Mellor preparing for a future that looks rosy

Shrewd management decisions, a clear positioning of the business and a landmark new model have driven growth at Mellor. To service that, it has doubled its factory space at its Rochdale headquarters

The refurbished building at Rochdale will soon double Mellor’s capacity

Further evidence of the accessible minibus sector’s rude health can be seen in Rochdale, where Mellor has recently completed a significant expansion of its factory there.

Those who have visited Miall Street in the past will know that it has traditionally been a cramped facility, where juggling vehicles, components and parking was a major challenge. The £1m growth project changes that, but just as importantly, it positions Mellor for the future.

Besides additional yard space, the jewel in the crown is an additional building to the east of the site. Not only does that double production space, but it also comes with extensive office provision as Mellor turns its sights on becoming the UK’s third-largest bus builder.

The ultimate overall capacity of Miall Street is 500 minibuses per year, says MD John Randerson. Mellor expects to finish 2018 on around 300, and it is planning small and incremental steps upwards from that.

Factory fresh

“It has been no secret that the Rochdale site is ‘landlocked’, and as volumes grew it became challenging for the business to satisfy them,” says John. “In particular, the amount of components arriving has been difficult to manage.”

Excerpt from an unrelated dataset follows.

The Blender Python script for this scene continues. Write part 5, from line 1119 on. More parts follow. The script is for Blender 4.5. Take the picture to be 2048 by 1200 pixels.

The search for a remedy to that has been ongoing for several years. The easiest option would have been to relocate, but that would have exposed Mellor to the potential loss of staff – not something that it wanted to deal with.

“We didn’t move because we want to keep the skilled workforce that we have in Rochdale. Miall Street is convenient for both the railway station and a tram stop. Staying here is not the most efficient thing we could have done, but it is best overall for the business.”

A deal was completed on 31 January to purchase an adjacent plot. Work immediately began to turn it into an addition to the existing area, and production in the second building should have commenced by the time this is read.

Work also includes an enlarged yard for extra vehicle and staff parking 

All of Mellor’s models will be assembled there as and when demand dictates; there will be no demarcation between the two halls, which are on opposite sides of an expanded yard that holds base vehicles awaiting admission.

Building blocks

Additional manufacturing space comes amid a busy period for Mellor. While the full-size bus industry is struggling amid uncertainty, Mellor and its sister Woodall Nicholson subsidiary Treka are seeing large increases in demand for accessible minibuses.

“2018 has been an excellent year for Woodall Nicholson so far. Treka’s performance continues to exceed our expectations, while at Mellor we have strategically positioned ourselves to capitalise on the small low-floor bus sector,” says John.

Mellor remains committed to the Maxima, its mid-sized high-floor product built on a 7,200kg Iveco Daily chassis. That apart, the overall market is split between Mellor and Treka, with other high-floor products being handled by the latter.

Expansion of its site was key to Mellor meeting demand for the Sprinter-based Strata low-floor. The Strata has seen success with many buyers that until recently would have been outside Mellor’s reach, and John is keen to see that continue.

Other changes combined with the expanded production area mean that Mellor is now able to handle large orders – potentially for 50 vehicles or more – without any impact on other buyers.

“We have capacity within the business to deliver that size of order. At the end of 2017, Woodall Nicholson committed to protecting the supply of Sprinter chassis. We still have availability for this year, although stock is dwindling.”

To that end, Mellor will show two minibuses built on the new Sprinter chassis – including a Strata low-floor – at Euro Bus Expo, held at the NEC Birmingham between 30 October and 1 November.

Small operators safe

Factory expansion delivers a significant latent capacity to fulfil large orders, but where does that leave small buyers in the community transport (CT) and local authority sectors?

The existing assembly hall will work alongside the new building at Mellor

They have nothing to worry about, says John. While CT demand has dropped thanks to a combination of the Community Minibus Fund’s completion and ongoing instability within the sector, both groups form key parts of Mellor’s customer base.

As an example, it recently won an order to body a single compressed natural gas-fuelled Iveco for a London borough, and ingrained engineering know-how means that it remains happy to turn its hand to bespoke small orders.

“We can respond very quickly to those. Customers get the same level of service regardless of whether they buy one vehicle or 100,” says John.

To demonstrate that, he uses the example of Prentice Coaches, which is based in East Lothian. In 2017, Prentice purchased a customised Strata for local bus work in Haddington. It recently added a second.

“Our engineers and production staff are very good at adapting to the circumstances, and I take pride in having a team able to do that.”

Mellor is also looking to the export market, and John promises that there will be further news on its UK product range soon. Perhaps it won’t be long until the 500 milestone is reached.